Problem to solve: Return exactly and only these lines: the first of the listing through the one containing "basep, 0).build('baseboard_hall', TRIM))".

Collected data:
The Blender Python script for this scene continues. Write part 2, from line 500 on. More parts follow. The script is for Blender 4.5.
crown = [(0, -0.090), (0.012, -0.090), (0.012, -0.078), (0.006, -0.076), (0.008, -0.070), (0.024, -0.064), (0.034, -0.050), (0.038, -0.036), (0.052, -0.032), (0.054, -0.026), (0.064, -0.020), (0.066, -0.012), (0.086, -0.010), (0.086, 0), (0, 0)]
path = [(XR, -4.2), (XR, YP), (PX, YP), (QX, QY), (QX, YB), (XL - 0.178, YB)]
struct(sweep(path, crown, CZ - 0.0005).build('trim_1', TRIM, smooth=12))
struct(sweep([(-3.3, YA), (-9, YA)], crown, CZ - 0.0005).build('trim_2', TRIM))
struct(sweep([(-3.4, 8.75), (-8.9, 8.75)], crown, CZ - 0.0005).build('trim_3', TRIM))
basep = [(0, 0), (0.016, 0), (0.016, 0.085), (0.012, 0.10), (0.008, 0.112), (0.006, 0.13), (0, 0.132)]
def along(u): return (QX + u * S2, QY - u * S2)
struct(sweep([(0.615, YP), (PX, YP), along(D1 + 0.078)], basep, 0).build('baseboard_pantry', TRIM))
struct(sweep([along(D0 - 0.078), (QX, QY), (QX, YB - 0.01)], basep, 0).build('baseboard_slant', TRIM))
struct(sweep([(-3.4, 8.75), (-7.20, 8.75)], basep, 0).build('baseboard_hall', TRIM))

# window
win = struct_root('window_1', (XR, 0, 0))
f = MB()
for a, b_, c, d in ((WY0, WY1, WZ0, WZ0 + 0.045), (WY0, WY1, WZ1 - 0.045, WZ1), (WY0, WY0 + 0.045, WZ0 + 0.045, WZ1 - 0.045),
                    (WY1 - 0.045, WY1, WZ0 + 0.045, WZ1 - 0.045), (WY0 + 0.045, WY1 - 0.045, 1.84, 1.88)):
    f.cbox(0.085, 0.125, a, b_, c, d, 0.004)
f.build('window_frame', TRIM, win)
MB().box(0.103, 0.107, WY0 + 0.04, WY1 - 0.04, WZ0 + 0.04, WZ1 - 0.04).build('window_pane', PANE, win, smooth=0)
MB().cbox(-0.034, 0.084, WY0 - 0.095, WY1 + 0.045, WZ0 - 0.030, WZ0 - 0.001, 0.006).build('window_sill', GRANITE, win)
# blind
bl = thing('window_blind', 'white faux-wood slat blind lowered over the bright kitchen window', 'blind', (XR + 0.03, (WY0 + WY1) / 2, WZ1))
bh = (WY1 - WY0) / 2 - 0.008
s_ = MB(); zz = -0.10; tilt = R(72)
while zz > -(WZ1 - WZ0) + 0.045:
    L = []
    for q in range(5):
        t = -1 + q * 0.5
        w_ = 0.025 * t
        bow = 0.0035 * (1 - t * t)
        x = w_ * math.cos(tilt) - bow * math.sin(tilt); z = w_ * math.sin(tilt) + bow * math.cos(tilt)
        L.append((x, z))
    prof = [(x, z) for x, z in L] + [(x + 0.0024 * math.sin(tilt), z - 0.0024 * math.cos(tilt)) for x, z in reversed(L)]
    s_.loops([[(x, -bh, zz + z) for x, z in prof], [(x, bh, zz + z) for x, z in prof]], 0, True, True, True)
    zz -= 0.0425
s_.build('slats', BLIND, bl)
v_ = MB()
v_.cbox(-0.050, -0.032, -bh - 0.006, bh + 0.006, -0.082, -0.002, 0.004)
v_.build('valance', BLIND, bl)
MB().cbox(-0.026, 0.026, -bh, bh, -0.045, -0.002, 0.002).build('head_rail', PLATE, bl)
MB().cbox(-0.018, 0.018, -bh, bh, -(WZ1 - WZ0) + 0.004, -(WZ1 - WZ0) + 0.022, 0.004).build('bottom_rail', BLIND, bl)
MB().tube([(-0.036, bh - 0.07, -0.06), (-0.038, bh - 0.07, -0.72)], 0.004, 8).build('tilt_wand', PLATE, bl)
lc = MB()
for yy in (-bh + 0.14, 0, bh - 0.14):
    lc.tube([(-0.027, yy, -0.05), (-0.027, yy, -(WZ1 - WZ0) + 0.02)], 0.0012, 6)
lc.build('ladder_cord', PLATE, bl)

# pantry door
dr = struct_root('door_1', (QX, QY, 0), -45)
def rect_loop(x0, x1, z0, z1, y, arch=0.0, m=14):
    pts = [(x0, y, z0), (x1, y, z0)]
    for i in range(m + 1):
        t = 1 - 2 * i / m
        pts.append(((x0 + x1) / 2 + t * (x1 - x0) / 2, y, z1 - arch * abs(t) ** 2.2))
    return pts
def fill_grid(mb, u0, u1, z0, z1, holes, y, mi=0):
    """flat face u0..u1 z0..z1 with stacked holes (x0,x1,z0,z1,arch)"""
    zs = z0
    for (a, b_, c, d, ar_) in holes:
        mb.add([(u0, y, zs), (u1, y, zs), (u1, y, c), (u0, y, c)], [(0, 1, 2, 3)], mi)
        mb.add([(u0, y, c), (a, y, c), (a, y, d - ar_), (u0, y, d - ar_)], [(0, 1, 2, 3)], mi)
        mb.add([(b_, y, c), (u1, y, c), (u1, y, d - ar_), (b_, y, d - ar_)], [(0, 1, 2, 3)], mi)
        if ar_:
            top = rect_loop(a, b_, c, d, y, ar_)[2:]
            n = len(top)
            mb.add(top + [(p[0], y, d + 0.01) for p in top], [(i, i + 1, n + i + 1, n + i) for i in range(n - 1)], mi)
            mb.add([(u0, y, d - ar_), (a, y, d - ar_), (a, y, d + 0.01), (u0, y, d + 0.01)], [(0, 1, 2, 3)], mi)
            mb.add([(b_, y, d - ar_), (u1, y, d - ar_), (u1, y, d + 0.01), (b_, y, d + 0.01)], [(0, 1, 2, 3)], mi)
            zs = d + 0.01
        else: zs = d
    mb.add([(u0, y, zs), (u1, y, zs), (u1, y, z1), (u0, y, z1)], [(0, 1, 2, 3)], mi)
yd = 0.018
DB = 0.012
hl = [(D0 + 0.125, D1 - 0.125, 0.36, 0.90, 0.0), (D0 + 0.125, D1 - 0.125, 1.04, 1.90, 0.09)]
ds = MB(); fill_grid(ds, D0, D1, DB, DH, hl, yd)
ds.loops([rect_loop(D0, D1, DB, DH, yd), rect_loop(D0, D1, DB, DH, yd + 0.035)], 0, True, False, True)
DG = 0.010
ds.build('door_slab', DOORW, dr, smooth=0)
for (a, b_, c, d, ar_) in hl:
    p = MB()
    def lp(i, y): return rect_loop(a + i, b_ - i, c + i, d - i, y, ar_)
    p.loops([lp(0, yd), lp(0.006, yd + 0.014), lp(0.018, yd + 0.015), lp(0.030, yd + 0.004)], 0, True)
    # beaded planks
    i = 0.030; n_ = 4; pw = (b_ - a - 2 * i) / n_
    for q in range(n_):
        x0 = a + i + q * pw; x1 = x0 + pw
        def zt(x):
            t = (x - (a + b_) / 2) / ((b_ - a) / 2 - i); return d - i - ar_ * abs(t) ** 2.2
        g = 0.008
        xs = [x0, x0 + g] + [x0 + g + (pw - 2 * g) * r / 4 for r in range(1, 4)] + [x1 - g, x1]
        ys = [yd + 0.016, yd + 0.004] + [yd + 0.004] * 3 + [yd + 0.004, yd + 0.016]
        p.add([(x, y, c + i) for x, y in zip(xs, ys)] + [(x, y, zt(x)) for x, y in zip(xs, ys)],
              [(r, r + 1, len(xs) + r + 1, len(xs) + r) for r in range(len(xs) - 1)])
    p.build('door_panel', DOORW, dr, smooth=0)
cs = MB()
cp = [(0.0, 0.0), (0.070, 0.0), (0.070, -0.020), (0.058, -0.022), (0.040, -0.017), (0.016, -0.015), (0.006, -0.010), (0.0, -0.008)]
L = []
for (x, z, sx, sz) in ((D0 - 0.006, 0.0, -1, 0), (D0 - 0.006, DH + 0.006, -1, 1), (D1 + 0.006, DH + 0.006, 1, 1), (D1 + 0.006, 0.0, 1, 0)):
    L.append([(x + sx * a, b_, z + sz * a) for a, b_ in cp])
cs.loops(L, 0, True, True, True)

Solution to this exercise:
The Blender Python script for this scene continues. Write part 2, from line 500 on. More parts follow. The script is for Blender 4.5.
crown = [(0, -0.090), (0.012, -0.090), (0.012, -0.078), (0.006, -0.076), (0.008, -0.070), (0.024, -0.064), (0.034, -0.050), (0.038, -0.036), (0.052, -0.032), (0.054, -0.026), (0.064, -0.020), (0.066, -0.012), (0.086, -0.010), (0.086, 0), (0, 0)]
path = [(XR, -4.2), (XR, YP), (PX, YP), (QX, QY), (QX, YB), (XL - 0.178, YB)]
struct(sweep(path, crown, CZ - 0.0005).build('trim_1', TRIM, smooth=12))
struct(sweep([(-3.3, YA), (-9, YA)], crown, CZ - 0.0005).build('trim_2', TRIM))
struct(sweep([(-3.4, 8.75), (-8.9, 8.75)], crown, CZ - 0.0005).build('trim_3', TRIM))
basep = [(0, 0), (0.016, 0), (0.016, 0.085), (0.012, 0.10), (0.008, 0.112), (0.006, 0.13), (0, 0.132)]
def along(u): return (QX + u * S2, QY - u * S2)
struct(sweep([(0.615, YP), (PX, YP), along(D1 + 0.078)], basep, 0).build('baseboard_pantry', TRIM))
struct(sweep([along(D0 - 0.078), (QX, QY), (QX, YB - 0.01)], basep, 0).build('baseboard_slant', TRIM))
struct(sweep([(-3.4, 8.75), (-7.20, 8.75)], basep, 0).build('baseboard_hall', TRIM))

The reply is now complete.